= Task objective =
Return the material word for word. Do not include the pictures.
━━━━━━━━━━━━━━━━
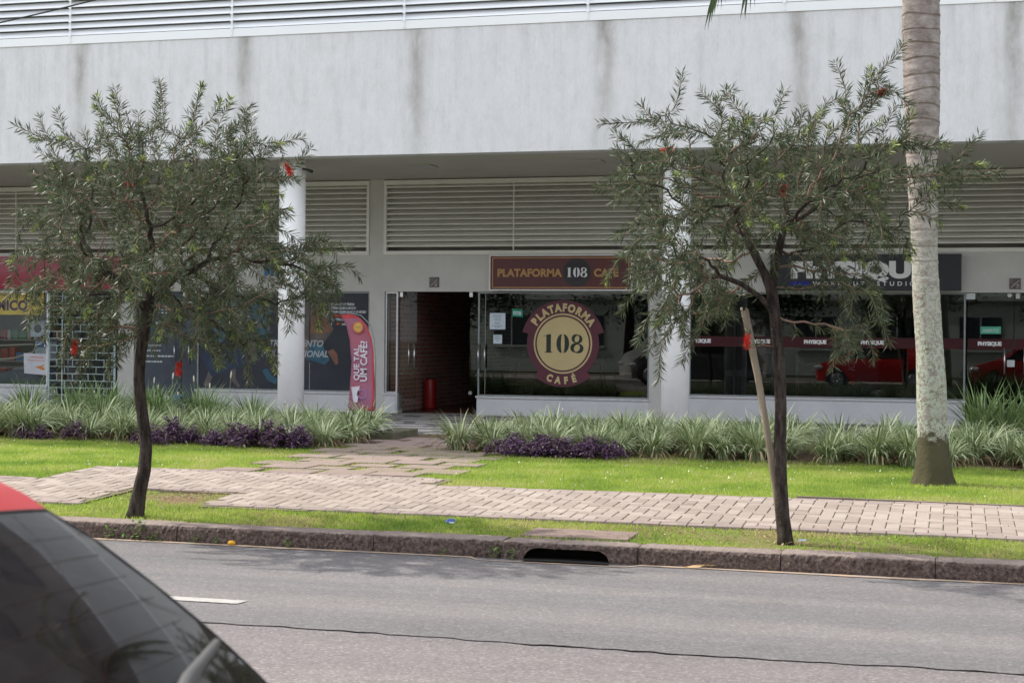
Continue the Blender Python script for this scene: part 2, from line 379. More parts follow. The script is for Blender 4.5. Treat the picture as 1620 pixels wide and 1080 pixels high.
br.inputs['Color1'].default_value = (.52, .49, .46, 1); br.inputs['Color2'].default_value = (.44, .41, .39, 1); br.inputs['Mortar'].default_value = (.17, .165, .17, 1); br.offset = .45
c1 = mixc(t, .5, br.outputs['Color'], ramp(t, sc.outputs[0], [(0, (.35,)*3), (1, (.65,)*3)]), 'OVERLAY')
t.links.new(mixc(t, ramp(t, vor.outputs['Distance'], [(0, (0, 0, 0)), (.08, (1, 1, 1))]), (.09, .085, .075), c1), p.inputs['Base Color'])
bump(t, p, vor.outputs['Distance'], .5, .01)
g = MB(); g.quad((-30, 20.95, .200), (30, 20.95, .200), (30, 27.3, .200), (-30, 27.3, .200)); g.quad((-30, 20.95, .1), (30, 20.95, .1), (30, 20.95, .2), (-30, 20.95, .2)); tag(g.build('forecourt', mMos), kind='structure')
g = MB(); g.box(-7.56, -7.20, 19.95, 20.90, .15, .315); g.box(-12, -7.58, 20.80, 20.92, .15, .245); tag(g.build('bed_edging', M('mossy_block', (.17, .15, .11), (.10, .11, .06), 8, .95, bs=.6), bevel=.01), kind='structure')
# near side pavement behind the camera, seen in reflections
mNear = M('near_paving', (.42, .38, .35), (.36, .33, .3), 3, .9)
g = MB(); g.box(-60, 60, -4.5, .45, -.04, .13); tag(g.build('pavement', mNear), kind='structure')

# grass blades
mGrass, t, p = base('grass_blade', .75, .2)
geo = N(t, 'ShaderNodeNewGeometry')
a = ramp(t, noise(t, 1.1, 5, .65), [(.34, (.19, .33, .055)), (.5, (.40, .51, .095)), (.66, (.58, .56, .22))])
gc_ = mixc(t, .22, a, ramp(t, geo.outputs['Random Per Island'], [(0, (.14, .26, .04)), (.85, (.45, .58, .10)), (1, (.75, .75, .55))]))
t.links.new(gc_, p.inputs['Base Color']); tl = N(t, 'ShaderNodeBsdfTranslucent'); mx = N(t, 'ShaderNodeMixShader'); mx.inputs[0].default_value = .45
t.links.new(gc_, tl.inputs[0]); t.links.new(p.outputs[0], mx.inputs[1]); t.links.new(tl.outputs[0], mx.inputs[2]); t.links.new(mx.outputs[0], t.nodes['Material Output'].inputs[0])
p.inputs['Subsurface Weight'].default_value = 0
def blades(name, pts, hmin, hmax, wid, mat, label):
    n = len(pts); h = npr.uniform(hmin, hmax, n); a = npr.uniform(0, 2*PI, n); le = npr.uniform(0, .9, n)*h; la = npr.uniform(0, 2*PI, n); w = wid*npr.uniform(.6, 1.3, n)
    v = np.zeros((n, 3, 3)); v[:, :, :] = pts[:, None, :]
    v[:, 0, 0] -= np.cos(a)*w; v[:, 0, 1] -= np.sin(a)*w; v[:, 1, 0] += np.cos(a)*w; v[:, 1, 1] += np.sin(a)*w
    v[:, 2, 0] += np.cos(la)*le; v[:, 2, 1] += np.sin(la)*le; v[:, 2, 2] += h
    f = np.arange(n*3).reshape(n, 3)
    return tag(npmesh(name, v.reshape(-1, 3), f, mat), label, 'grass', kind='stuff')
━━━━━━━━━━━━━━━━
= Task output =
Continue the Blender Python script for this scene: part 2, from line 379. More parts follow. The script is for Blender 4.5. Treat the picture as 1620 pixels wide and 1080 pixels high.
br.inputs['Color1'].default_value = (.52, .49, .46, 1); br.inputs['Color2'].default_value = (.44, .41, .39, 1); br.inputs['Mortar'].default_value = (.17, .165, .17, 1); br.offset = .45
c1 = mixc(t, .5, br.outputs['Color'], ramp(t, sc.outputs[0], [(0, (.35,)*3), (1, (.65,)*3)]), 'OVERLAY')
t.links.new(mixc(t, ramp(t, vor.outputs['Distance'], [(0, (0, 0, 0)), (.08, (1, 1, 1))]), (.09, .085, .075), c1), p.inputs['Base Color'])
bump(t, p, vor.outputs['Distance'], .5, .01)
g = MB(); g.quad((-30, 20.95, .200), (30, 20.95, .200), (30, 27.3, .200), (-30, 27.3, .200)); g.quad((-30, 20.95, .1), (30, 20.95, .1), (30, 20.95, .2), (-30, 20.95, .2)); tag(g.build('forecourt', mMos), kind='structure')
g = MB(); g.box(-7.56, -7.20, 19.95, 20.90, .15, .315); g.box(-12, -7.58, 20.80, 20.92, .15, .245); tag(g.build('bed_edging', M('mossy_block', (.17, .15, .11), (.10, .11, .06), 8, .95, bs=.6), bevel=.01), kind='structure')
# near side pavement behind the camera, seen in reflections
mNear = M('near_paving', (.42, .38, .35), (.36, .33, .3), 3, .9)
g = MB(); g.box(-60, 60, -4.5, .45, -.04, .13); tag(g.build('pavement', mNear), kind='structure')

# grass blades
mGrass, t, p = base('grass_blade', .75, .2)
geo = N(t, 'ShaderNodeNewGeometry')
a = ramp(t, noise(t, 1.1, 5, .65), [(.34, (.19, .33, .055)), (.5, (.40, .51, .095)), (.66, (.58, .56, .22))])
gc_ = mixc(t, .22, a, ramp(t, geo.outputs['Random Per Island'], [(0, (.14, .26, .04)), (.85, (.45, .58, .10)), (1, (.75, .75, .55))]))
t.links.new(gc_, p.inputs['Base Color']); tl = N(t, 'ShaderNodeBsdfTranslucent'); mx = N(t, 'ShaderNodeMixShader'); mx.inputs[0].default_value = .45
t.links.new(gc_, tl.inputs[0]); t.links.new(p.outputs[0], mx.inputs[1]); t.links.new(tl.outputs[0], mx.inputs[2]); t.links.new(mx.outputs[0], t.nodes['Material Output'].inputs[0])
p.inputs['Subsurface Weight'].default_value = 0
def blades(name, pts, hmin, hmax, wid, mat, label):
    n = len(pts); h = npr.uniform(hmin, hmax, n); a = npr.uniform(0, 2*PI, n); le = npr.uniform(0, .9, n)*h; la = npr.uniform(0, 2*PI, n); w = wid*npr.uniform(.6, 1.3, n)
    v = np.zeros((n, 3, 3)); v[:, :, :] = pts[:, None, :]
    v[:, 0, 0] -= np.cos(a)*w; v[:, 0, 1] -= np.sin(a)*w; v[:, 1, 0] += np.cos(a)*w; v[:, 1, 1] += np.sin(a)*w
    v[:, 2, 0] += np.cos(la)*le; v[:, 2, 1] += np.sin(la)*le; v[:, 2, 2] += h
    f = np.arange(n*3).reshape(n, 3)
    return tag(npmesh(name, v.reshape(-1, 3), f, mat), label, 'grass', kind='stuff')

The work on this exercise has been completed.